Что-то происходит с миром, который меняется, начинается таинственное шевеление — ветер — упрек и напоминание.
Пейзаж стянут в геометрию почти заприродную, черные извивы и тени на/в белом круге.
Сад (земля с ее изобилием) и твердь (небо, меняющее мир) не соперничают и не отражаются — они связаны через это ощущение конца бытия, где нет слова и цвета.
Страх, отбрасывающий говорящего обратно, — воспоминание не только утешает (возвращает цвет), но и усиливает ощущение космического ужаса — “что нужды”?

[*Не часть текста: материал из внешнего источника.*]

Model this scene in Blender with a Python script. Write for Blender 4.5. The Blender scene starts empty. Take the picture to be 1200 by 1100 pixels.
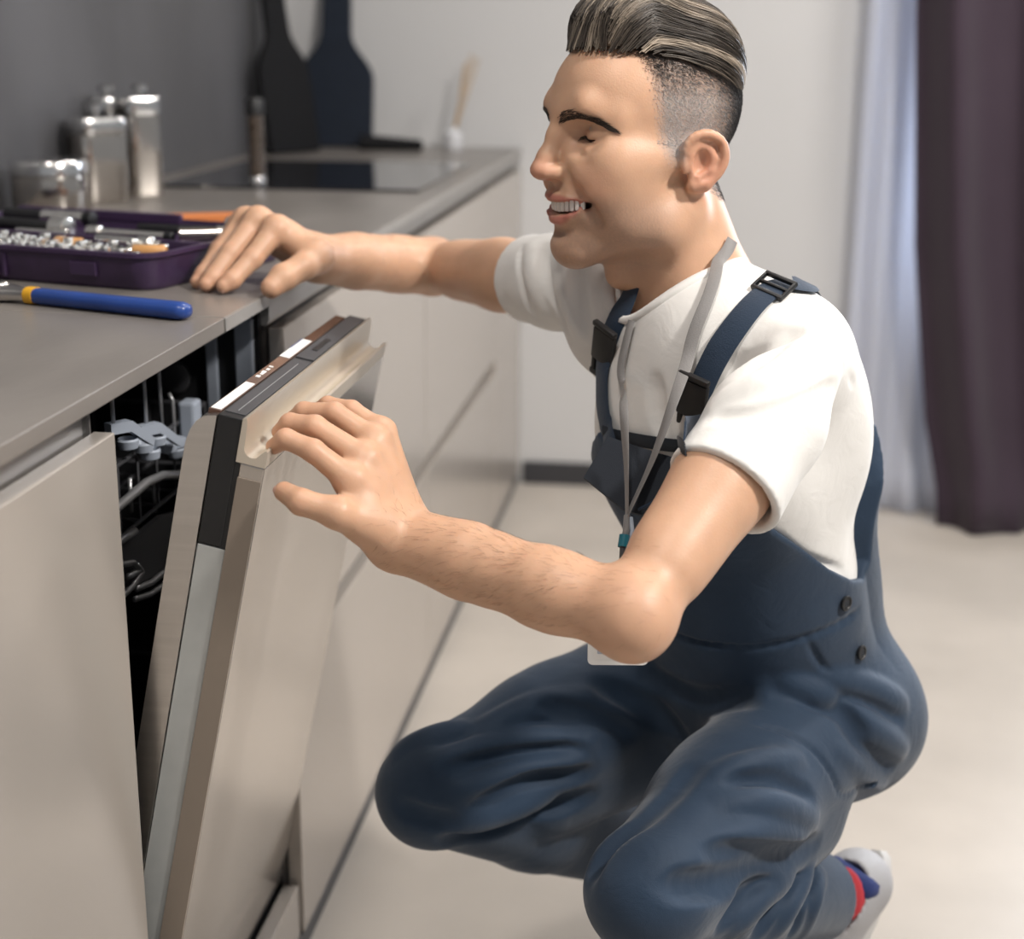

И вдруг что-то разжимается, пространство оказывается присвоенным, и уже отсюда странным кажется мир тот, дневной: “неужто ж точно?” — в этом неузнавании страшная тайна природы, своей природы, имеющей температурный предел — холод.
Маки в полдень
Безуханно и цветисто
Чей-то нежный сгиб разогнут, —
Крылья алого батиста
Развернулись и не дрогнут.
Все, что нежит — даль да близь
Оскорбив пятном кровавым,
Жадно маки разрослись
По сомлевшим тучным травам.
Но не в радость даже день им,
Тёмны пятна маков в небе,
И тяжелым сном осенним
Истомлен их яркий жребий.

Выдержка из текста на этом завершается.